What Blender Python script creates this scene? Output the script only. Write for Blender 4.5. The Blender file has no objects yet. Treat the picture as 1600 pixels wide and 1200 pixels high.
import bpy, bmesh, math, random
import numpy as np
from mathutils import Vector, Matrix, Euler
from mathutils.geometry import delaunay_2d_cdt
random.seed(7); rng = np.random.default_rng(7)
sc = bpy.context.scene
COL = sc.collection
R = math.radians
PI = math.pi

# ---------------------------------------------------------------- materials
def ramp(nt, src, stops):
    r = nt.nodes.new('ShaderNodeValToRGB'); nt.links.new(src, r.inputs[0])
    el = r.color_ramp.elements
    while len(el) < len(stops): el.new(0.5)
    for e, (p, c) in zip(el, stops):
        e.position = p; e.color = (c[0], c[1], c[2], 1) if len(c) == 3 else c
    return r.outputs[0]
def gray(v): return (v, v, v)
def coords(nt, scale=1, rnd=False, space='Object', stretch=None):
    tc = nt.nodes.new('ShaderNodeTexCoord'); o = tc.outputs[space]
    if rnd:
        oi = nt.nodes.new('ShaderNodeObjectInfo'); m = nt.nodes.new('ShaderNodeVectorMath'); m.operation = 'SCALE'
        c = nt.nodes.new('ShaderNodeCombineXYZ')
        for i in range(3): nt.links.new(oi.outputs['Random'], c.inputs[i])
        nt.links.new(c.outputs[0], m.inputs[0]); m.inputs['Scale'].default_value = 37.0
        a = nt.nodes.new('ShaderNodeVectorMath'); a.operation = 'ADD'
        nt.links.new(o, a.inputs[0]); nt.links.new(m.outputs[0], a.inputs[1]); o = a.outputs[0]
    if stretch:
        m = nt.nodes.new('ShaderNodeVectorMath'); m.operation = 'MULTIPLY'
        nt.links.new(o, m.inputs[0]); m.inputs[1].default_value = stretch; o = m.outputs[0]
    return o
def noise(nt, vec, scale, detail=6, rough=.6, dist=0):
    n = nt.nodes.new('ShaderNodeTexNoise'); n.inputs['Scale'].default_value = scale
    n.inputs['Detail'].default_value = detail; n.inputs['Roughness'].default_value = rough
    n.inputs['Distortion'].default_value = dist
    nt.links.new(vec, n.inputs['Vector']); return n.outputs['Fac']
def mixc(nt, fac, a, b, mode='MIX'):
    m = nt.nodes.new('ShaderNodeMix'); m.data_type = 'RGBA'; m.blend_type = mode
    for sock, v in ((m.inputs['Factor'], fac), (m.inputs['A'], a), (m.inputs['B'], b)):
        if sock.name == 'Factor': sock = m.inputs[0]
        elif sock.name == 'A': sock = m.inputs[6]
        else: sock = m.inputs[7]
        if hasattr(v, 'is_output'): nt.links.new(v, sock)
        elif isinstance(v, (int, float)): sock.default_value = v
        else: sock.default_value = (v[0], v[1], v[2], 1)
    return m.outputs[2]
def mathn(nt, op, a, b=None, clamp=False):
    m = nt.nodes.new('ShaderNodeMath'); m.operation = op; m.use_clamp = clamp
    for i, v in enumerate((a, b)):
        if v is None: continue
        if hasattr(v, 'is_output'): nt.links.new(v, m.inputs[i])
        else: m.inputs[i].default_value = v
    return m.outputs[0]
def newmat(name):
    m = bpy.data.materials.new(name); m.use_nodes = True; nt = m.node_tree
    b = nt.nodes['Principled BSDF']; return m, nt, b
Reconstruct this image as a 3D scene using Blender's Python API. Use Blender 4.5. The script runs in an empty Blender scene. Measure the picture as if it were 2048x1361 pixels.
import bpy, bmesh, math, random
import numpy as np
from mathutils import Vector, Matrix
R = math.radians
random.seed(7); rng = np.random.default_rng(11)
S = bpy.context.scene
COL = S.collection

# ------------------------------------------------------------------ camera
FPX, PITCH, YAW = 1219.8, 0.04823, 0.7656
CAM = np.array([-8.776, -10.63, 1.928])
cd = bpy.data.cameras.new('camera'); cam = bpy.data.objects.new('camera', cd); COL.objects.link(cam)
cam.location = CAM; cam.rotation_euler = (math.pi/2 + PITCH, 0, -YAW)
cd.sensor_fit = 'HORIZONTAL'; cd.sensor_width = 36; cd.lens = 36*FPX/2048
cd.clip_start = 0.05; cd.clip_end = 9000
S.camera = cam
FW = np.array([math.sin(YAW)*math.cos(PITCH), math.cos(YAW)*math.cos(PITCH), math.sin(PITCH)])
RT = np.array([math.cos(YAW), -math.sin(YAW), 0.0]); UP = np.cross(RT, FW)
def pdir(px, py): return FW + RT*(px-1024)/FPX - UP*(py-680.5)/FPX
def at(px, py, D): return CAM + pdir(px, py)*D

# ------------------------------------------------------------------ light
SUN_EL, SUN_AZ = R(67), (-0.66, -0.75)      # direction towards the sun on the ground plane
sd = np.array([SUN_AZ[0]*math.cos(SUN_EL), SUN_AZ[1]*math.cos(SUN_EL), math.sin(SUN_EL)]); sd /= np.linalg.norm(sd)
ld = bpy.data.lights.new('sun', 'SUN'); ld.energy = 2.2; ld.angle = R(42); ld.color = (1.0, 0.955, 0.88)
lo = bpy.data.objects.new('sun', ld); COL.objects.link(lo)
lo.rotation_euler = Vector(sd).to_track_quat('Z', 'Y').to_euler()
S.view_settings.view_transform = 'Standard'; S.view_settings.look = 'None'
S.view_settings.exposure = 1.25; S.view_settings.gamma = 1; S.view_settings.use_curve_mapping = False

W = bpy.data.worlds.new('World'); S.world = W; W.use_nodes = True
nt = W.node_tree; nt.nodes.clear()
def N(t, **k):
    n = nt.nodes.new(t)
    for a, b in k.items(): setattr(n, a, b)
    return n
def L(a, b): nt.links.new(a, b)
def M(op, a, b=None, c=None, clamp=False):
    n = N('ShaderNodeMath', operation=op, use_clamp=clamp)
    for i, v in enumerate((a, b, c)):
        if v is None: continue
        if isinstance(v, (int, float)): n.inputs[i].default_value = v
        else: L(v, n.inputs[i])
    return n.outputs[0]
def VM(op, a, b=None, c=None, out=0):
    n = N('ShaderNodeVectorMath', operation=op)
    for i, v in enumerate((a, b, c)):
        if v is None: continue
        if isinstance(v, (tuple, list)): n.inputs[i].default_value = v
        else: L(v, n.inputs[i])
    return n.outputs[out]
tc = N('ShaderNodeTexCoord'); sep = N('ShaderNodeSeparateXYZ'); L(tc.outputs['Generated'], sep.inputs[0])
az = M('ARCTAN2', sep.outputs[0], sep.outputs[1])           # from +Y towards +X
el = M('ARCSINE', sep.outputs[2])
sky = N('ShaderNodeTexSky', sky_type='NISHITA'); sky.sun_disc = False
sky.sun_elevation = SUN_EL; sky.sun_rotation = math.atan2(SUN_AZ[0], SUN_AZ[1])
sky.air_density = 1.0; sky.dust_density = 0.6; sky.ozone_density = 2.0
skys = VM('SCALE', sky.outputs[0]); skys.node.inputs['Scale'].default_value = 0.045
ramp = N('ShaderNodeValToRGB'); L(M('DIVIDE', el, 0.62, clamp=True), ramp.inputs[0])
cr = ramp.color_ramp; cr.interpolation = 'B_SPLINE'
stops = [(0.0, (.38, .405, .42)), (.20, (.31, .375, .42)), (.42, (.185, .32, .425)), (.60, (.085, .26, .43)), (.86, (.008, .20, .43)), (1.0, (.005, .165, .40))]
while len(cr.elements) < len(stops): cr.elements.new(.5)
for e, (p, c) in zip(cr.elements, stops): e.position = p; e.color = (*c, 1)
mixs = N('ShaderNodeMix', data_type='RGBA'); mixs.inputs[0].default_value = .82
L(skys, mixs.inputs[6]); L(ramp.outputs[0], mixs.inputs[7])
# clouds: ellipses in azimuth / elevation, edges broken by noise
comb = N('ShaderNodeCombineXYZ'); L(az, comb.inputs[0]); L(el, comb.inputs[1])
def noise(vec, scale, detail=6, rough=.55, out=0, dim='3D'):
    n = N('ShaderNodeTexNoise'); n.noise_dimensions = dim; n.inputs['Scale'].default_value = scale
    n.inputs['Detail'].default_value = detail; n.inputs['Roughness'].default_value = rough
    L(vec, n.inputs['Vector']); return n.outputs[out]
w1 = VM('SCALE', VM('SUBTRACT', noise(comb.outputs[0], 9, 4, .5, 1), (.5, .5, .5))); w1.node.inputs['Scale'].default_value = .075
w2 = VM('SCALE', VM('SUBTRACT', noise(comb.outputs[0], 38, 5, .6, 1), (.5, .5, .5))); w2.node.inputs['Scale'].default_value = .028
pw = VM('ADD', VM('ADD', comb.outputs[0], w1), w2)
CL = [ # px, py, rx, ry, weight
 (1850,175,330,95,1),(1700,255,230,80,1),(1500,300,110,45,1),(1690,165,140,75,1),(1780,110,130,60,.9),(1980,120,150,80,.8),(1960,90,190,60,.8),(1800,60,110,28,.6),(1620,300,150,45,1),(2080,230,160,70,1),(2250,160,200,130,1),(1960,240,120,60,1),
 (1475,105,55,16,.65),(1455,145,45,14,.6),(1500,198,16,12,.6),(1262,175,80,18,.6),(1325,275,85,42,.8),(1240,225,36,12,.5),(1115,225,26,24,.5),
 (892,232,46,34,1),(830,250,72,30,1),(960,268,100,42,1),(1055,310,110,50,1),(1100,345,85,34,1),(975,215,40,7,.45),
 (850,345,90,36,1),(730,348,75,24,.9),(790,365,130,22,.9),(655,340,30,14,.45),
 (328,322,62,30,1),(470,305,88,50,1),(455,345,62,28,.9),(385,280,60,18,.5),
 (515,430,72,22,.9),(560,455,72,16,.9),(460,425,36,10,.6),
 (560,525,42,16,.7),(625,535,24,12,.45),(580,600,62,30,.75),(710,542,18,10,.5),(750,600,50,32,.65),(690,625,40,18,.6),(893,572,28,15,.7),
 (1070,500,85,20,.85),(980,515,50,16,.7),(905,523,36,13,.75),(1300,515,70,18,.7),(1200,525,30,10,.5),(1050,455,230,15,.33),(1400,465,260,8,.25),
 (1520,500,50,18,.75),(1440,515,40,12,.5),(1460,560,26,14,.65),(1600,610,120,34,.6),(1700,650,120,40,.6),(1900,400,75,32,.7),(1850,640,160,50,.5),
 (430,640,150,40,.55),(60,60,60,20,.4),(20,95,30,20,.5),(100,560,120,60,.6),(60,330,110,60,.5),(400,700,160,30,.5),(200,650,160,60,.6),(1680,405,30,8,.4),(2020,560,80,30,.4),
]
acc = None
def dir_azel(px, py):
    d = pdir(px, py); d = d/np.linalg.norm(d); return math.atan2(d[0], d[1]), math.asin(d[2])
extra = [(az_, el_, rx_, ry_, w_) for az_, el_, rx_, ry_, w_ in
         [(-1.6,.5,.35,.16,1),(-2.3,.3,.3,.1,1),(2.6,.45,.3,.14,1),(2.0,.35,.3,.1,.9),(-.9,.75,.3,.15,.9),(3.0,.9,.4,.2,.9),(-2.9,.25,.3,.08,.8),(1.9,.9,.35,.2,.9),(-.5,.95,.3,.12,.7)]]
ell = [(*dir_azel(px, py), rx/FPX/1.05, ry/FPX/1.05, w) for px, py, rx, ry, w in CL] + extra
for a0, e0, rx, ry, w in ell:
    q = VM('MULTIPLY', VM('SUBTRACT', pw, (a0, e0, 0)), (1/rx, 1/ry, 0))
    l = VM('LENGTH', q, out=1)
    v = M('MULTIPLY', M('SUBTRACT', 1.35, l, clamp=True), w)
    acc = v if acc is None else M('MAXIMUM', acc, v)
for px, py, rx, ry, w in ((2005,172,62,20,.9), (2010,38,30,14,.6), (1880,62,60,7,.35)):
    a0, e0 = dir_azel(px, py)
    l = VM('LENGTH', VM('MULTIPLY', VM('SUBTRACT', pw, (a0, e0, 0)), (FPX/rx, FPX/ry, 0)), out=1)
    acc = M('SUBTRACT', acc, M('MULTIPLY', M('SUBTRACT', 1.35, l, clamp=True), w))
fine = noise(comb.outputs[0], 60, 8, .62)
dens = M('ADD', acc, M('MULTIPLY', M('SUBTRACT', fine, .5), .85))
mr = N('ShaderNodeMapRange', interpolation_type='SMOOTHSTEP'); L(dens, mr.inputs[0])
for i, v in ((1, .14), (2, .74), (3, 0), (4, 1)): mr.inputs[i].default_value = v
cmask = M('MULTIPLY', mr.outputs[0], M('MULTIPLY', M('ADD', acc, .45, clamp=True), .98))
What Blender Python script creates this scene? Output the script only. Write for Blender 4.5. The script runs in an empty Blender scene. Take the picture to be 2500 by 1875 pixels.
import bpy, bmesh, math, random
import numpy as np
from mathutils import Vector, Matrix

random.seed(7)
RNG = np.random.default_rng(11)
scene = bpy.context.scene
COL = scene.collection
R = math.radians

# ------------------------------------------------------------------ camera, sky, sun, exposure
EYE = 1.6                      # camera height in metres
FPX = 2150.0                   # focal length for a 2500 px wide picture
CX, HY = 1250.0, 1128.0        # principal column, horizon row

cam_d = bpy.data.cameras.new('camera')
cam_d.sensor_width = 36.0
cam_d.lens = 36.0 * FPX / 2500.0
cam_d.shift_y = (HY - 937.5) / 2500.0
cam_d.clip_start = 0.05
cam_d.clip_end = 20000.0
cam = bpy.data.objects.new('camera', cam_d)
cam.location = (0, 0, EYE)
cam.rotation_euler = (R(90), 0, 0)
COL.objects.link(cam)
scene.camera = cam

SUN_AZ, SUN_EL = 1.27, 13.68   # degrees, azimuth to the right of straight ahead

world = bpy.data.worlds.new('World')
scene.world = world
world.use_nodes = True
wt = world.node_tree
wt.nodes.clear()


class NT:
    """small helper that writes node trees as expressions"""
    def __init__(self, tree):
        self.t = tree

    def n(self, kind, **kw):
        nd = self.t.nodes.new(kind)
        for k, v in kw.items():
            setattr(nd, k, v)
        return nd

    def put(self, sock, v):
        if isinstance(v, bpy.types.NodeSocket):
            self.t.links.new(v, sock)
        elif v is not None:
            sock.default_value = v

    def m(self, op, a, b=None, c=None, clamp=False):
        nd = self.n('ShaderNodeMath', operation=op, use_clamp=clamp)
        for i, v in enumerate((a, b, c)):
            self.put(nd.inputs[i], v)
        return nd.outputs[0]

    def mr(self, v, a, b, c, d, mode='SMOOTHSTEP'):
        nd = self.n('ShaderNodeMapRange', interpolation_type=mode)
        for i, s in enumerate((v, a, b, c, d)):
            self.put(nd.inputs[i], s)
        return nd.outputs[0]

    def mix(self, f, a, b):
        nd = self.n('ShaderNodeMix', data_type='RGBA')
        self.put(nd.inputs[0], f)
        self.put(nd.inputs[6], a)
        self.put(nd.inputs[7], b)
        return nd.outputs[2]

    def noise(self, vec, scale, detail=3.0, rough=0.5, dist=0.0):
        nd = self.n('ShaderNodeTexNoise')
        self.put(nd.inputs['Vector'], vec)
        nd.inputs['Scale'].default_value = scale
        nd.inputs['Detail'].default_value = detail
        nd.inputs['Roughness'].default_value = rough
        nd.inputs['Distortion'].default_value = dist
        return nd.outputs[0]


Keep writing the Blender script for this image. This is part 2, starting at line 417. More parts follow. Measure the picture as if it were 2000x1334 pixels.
------------------------------------
* Written instruction: Copy each line containing the word "runs" from the data.

* The result:
Reconstruct this image as a 3D scene using Blender's Python API. Use Blender 4.5. The script runs in an empty Blender scene. Measure the picture as if it were 2048x1361 pixels.
What Blender Python script creates this scene? Output the script only. Write for Blender 4.5. The script runs in an empty Blender scene. Take the picture to be 2500 by 1875 pixels.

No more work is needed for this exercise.